/---

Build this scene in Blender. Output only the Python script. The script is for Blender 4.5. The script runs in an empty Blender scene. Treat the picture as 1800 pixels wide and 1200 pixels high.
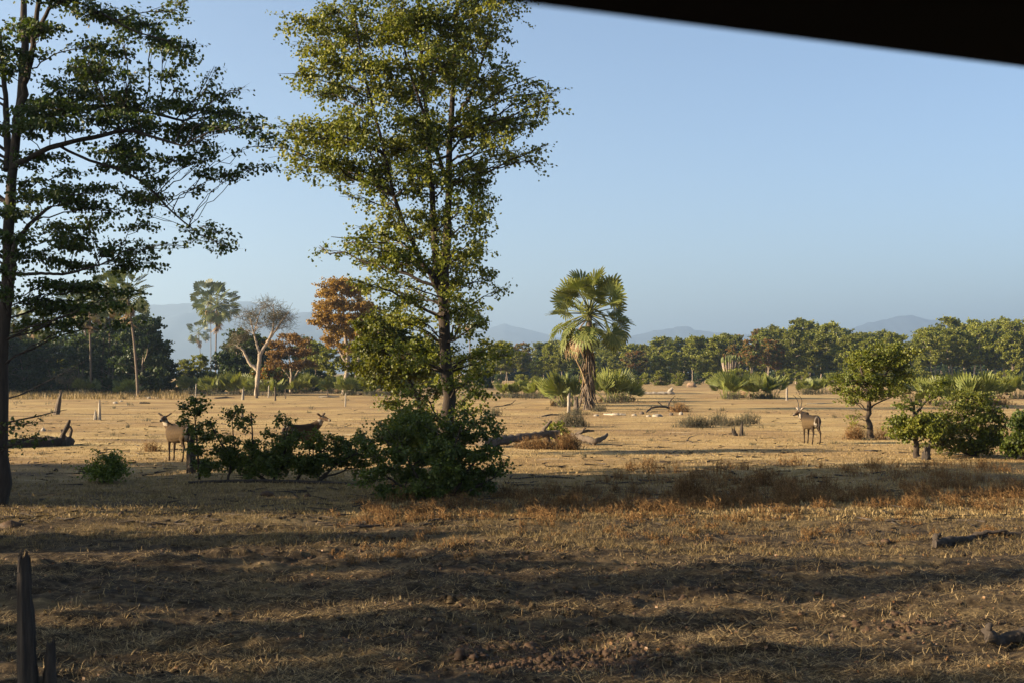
import bpy, math
import numpy as np
from mathutils import Vector, Matrix

SC = bpy.context.scene
COL = SC.collection

# ------------------------------------------------------------------ camera
F, EYE, HZ = 2200.0, 3.0, 655.0          # focal length in photo pixels, eye height (m), horizon row of the photo
cam_d = bpy.data.cameras.new('camera')
cam_d.sensor_width = 36.0
cam_d.lens = 36.0 * F / 1800.0
cam_d.shift_y = (HZ - 600.0) / 1800.0
cam_d.clip_start = 0.05
cam_d.clip_end = 60000
cam_d.dof.use_dof = True
cam_d.dof.focus_distance = 60.0
cam_d.dof.aperture_fstop = 5.0
cam = bpy.data.objects.new('camera', cam_d)
cam.location = (0, 0, EYE)
cam.rotation_euler = (math.radians(90), 0, 0)
COL.objects.link(cam)
SC.camera = cam

# ------------------------------------------------------------------ light
SUN_EL, SUN_BACK = 17.0, 10.0               # degrees: height, and how far behind the picture plane (sun on the left)
SUN_STRENGTH, SKY_STRENGTH, EXPOSURE = 5.0, 0.057, 2.06
e_, b_ = math.radians(SUN_EL), math.radians(SUN_BACK)
TO_SUN = Vector((-math.cos(e_) * math.cos(b_), -math.cos(e_) * math.sin(b_), math.sin(e_)))
sun_d = bpy.data.lights.new('sun', 'SUN')
sun_d.energy = SUN_STRENGTH
sun_d.angle = math.radians(0.53)
sun_d.color = (1.0, 0.80, 0.55)
sun = bpy.data.objects.new('sun', sun_d)
sun.rotation_euler = TO_SUN.to_track_quat('Z', 'Y').to_euler()
sun.location = (-60, -10, 40)
COL.objects.link(sun)

world = bpy.data.worlds.new('World')
SC.world = world
world.use_nodes = True
wn = world.node_tree
bg = wn.nodes['Background']
sky = wn.nodes.new('ShaderNodeTexSky')
sky.sky_type = 'NISHITA'
sky.sun_disc = False
sky.sun_elevation = e_
sky.sun_rotation = math.radians(-90 - SUN_BACK)
sky.altitude = 0
sky.air_density = 0.72
sky.dust_density = 1.5
sky.ozone_density = 1.3
wn.links.new(sky.outputs[0], bg.inputs[0])
bg.inputs[1].default_value = SKY_STRENGTH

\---

Goal: Make an exact copy of the lines from the top of the material through the line with "SC.camera = cam", pictures excluded.

Finished exercise:
Build this scene in Blender. Output only the Python script. The script is for Blender 4.5. The script runs in an empty Blender scene. Treat the picture as 1800 pixels wide and 1200 pixels high.
import bpy, math
import numpy as np
from mathutils import Vector, Matrix

SC = bpy.context.scene
COL = SC.collection

# ------------------------------------------------------------------ camera
F, EYE, HZ = 2200.0, 3.0, 655.0          # focal length in photo pixels, eye height (m), horizon row of the photo
cam_d = bpy.data.cameras.new('camera')
cam_d.sensor_width = 36.0
cam_d.lens = 36.0 * F / 1800.0
cam_d.shift_y = (HZ - 600.0) / 1800.0
cam_d.clip_start = 0.05
cam_d.clip_end = 60000
cam_d.dof.use_dof = True
cam_d.dof.focus_distance = 60.0
cam_d.dof.aperture_fstop = 5.0
cam = bpy.data.objects.new('camera', cam_d)
cam.location = (0, 0, EYE)
cam.rotation_euler = (math.radians(90), 0, 0)
COL.objects.link(cam)
SC.camera = cam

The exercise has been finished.